Data listing:
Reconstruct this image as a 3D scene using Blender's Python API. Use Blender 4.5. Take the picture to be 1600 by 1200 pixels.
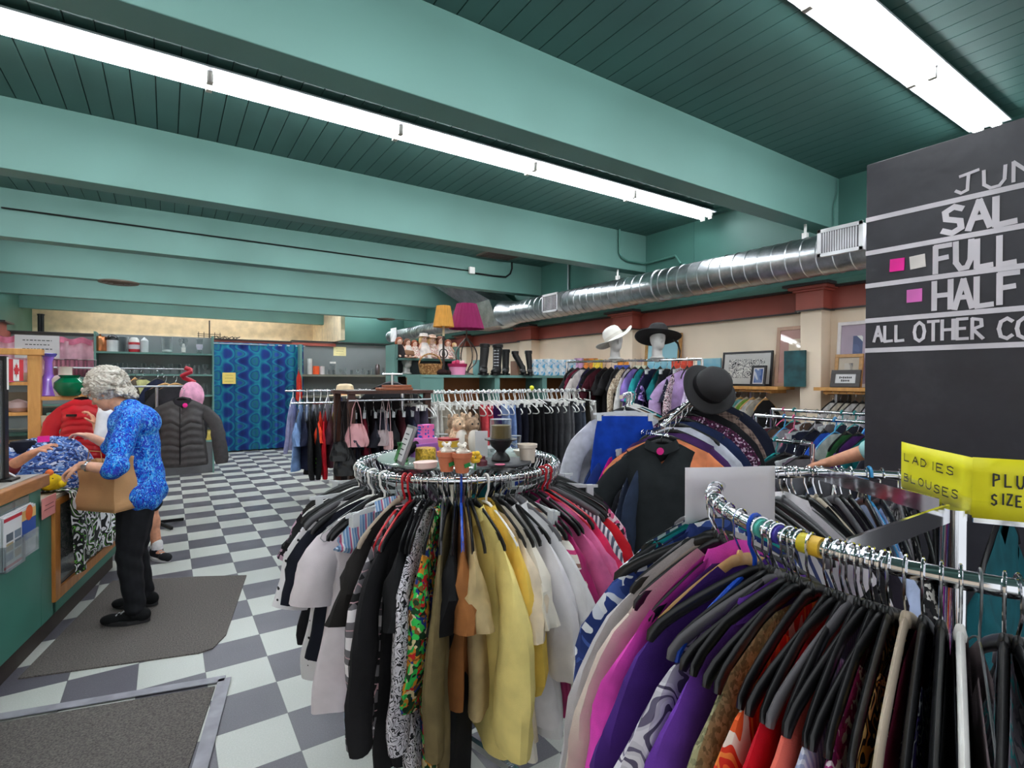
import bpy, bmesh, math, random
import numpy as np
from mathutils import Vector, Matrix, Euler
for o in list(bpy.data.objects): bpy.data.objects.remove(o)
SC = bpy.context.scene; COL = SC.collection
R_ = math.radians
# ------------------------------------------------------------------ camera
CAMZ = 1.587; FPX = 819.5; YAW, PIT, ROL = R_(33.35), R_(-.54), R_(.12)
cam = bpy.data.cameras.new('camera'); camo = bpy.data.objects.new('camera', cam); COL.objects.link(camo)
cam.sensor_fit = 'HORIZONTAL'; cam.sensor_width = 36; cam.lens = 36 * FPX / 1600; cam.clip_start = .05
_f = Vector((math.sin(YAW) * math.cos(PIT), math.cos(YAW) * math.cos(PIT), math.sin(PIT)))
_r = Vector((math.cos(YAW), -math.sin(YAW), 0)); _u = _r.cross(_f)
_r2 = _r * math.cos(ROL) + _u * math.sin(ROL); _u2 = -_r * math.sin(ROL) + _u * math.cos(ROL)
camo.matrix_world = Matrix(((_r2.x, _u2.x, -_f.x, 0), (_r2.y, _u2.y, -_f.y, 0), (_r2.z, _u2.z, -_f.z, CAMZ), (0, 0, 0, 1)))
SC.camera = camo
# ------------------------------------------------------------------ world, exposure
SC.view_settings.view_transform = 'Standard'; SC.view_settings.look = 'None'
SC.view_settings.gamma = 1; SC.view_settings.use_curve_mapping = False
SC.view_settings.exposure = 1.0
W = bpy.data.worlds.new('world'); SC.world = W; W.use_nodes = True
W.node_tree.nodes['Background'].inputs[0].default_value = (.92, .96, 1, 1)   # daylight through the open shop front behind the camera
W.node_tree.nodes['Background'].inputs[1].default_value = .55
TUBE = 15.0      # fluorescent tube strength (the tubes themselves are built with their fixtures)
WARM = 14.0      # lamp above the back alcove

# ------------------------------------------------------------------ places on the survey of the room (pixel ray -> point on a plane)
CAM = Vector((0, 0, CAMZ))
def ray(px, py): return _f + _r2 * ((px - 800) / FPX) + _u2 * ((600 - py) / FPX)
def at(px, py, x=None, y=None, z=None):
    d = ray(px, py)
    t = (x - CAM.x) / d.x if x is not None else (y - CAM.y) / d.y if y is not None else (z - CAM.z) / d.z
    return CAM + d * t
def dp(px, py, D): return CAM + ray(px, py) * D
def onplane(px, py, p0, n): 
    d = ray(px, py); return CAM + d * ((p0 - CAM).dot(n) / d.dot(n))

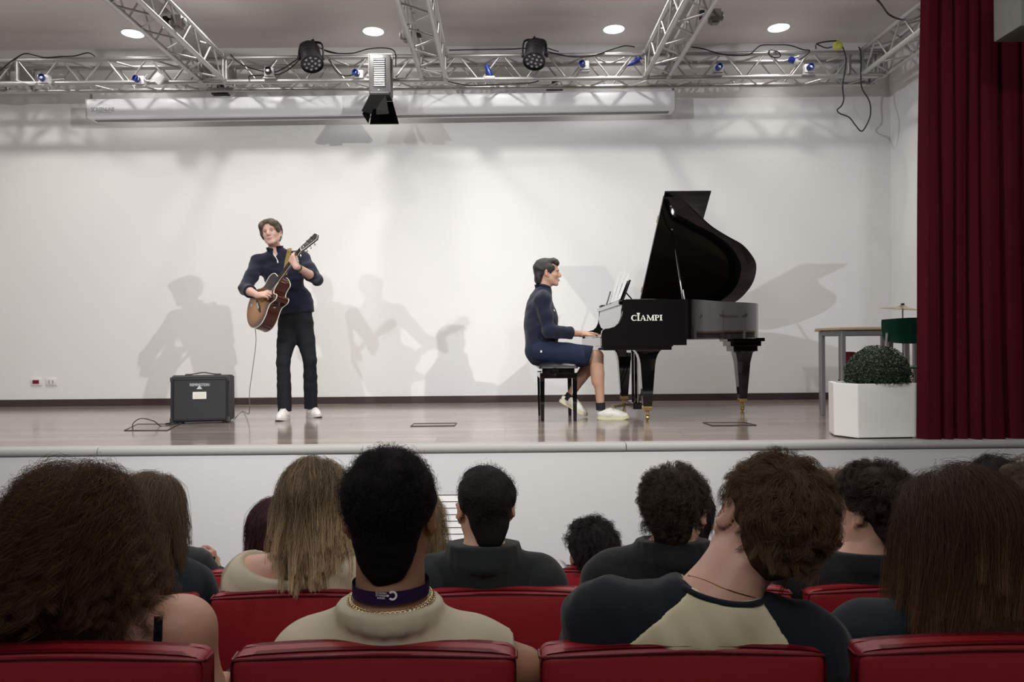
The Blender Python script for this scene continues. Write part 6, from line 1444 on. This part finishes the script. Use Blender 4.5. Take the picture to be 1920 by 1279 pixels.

• _STATED EXERCISE_
Begin with the first line of the entries above and write out each line exactly, ending with the line containing "WARM = 14.0". Leave out pictures.

• _COMPLETE RESPONSE_
Reconstruct this image as a 3D scene using Blender's Python API. Use Blender 4.5. Take the picture to be 1600 by 1200 pixels.
import bpy, bmesh, math, random
import numpy as np
from mathutils import Vector, Matrix, Euler
for o in list(bpy.data.objects): bpy.data.objects.remove(o)
SC = bpy.context.scene; COL = SC.collection
R_ = math.radians
# ------------------------------------------------------------------ camera
CAMZ = 1.587; FPX = 819.5; YAW, PIT, ROL = R_(33.35), R_(-.54), R_(.12)
cam = bpy.data.cameras.new('camera'); camo = bpy.data.objects.new('camera', cam); COL.objects.link(camo)
cam.sensor_fit = 'HORIZONTAL'; cam.sensor_width = 36; cam.lens = 36 * FPX / 1600; cam.clip_start = .05
_f = Vector((math.sin(YAW) * math.cos(PIT), math.cos(YAW) * math.cos(PIT), math.sin(PIT)))
_r = Vector((math.cos(YAW), -math.sin(YAW), 0)); _u = _r.cross(_f)
_r2 = _r * math.cos(ROL) + _u * math.sin(ROL); _u2 = -_r * math.sin(ROL) + _u * math.cos(ROL)
camo.matrix_world = Matrix(((_r2.x, _u2.x, -_f.x, 0), (_r2.y, _u2.y, -_f.y, 0), (_r2.z, _u2.z, -_f.z, CAMZ), (0, 0, 0, 1)))
SC.camera = camo
# ------------------------------------------------------------------ world, exposure
SC.view_settings.view_transform = 'Standard'; SC.view_settings.look = 'None'
SC.view_settings.gamma = 1; SC.view_settings.use_curve_mapping = False
SC.view_settings.exposure = 1.0
W = bpy.data.worlds.new('world'); SC.world = W; W.use_nodes = True
W.node_tree.nodes['Background'].inputs[0].default_value = (.92, .96, 1, 1)   # daylight through the open shop front behind the camera
W.node_tree.nodes['Background'].inputs[1].default_value = .55
TUBE = 15.0      # fluorescent tube strength (the tubes themselves are built with their fixtures)
WARM = 14.0      # lamp above the back alcove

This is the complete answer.